We all know Christmas gets earlier every year, but for the last two years I haven't minded at all. Us handcrafters need to get the prep in if we're to make a success of the festive season and this last month has seen me tied to my knitting hamper churning out baubles by the tree-load.
I started my little business last November and one of the first things I had for sale were my knitted Fairisle motif baubles. I LOVE those baubles, they get a lot of attention when I've had them at fairs and I feel a real sense of accomplishment when I've got them completely finished. But they take a long time to make an they're very easy to cock up, I can't count the times I've had to stop and unpick rows of work that took me an age to do in the first place. It's been an important learning curve, realising that sometimes the most beautiful things aren't the most sale-able things. So this year I've been finding new ways of making beautiful baubles that's don't drive me crazy or take an entire day to finish. My Number 1 Bauble Revelation this year has been: Colour Slip Patterns.

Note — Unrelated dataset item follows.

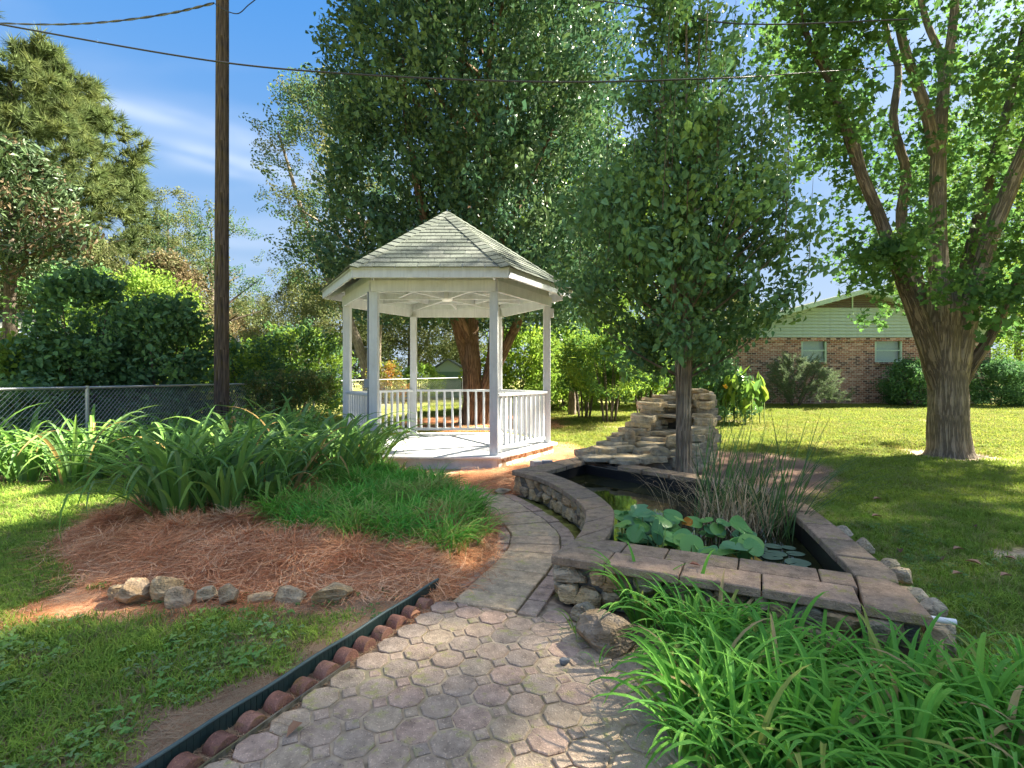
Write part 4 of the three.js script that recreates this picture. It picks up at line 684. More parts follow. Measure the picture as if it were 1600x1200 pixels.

Why have I only just discovered this fantastic technique?! Colour slip patterns work by knitting individual rows in different colours and using slipped stitches to bring the previous rows colour into the current row, if you get me? You can probably tell from the picture on the left how it works, and it's AMAZING. With Fairisle colour techniques you have 2 or more colours of yarn in action in each row, with colour slip patterns like the one I used you only have the one colour per row, so much less tangling but just as much fun! These Chevron Baubles are some of my favourites and they're so easy to change up between colour schemes and sizes.
My other Bauble Revelation for 2011 has been the Unexpected Benefits of Mistaken Ordering. That is, I ordered a load of wool, it was the wrong colours, but in the end they were better colours.
I had been using some not so great 100% Merino Wool yarn from Abakhans, nice finish but quite splitty to work with. So this year I decided to try out Cascade 220, it was important for me that it was all wool (more on this in a future post) and coming in larger skeins and a better price it seemed a good deal all round. But I can't find it in shops in Liverpool, so I had to rely on internet stores and PDF shade cards to make my choices. What I thought was a lovely midnight-y blue and a paler sky blue for snowy night snowflakey scenes turned out to be teal and turqoise. PANIC I thought! What do I do now?! That's not Christmas!
When I started playing round with the other colours I'd bought I realised that what I had was actually much more interesting and, dare I say it, on trend? Let's hear it for happy accidents!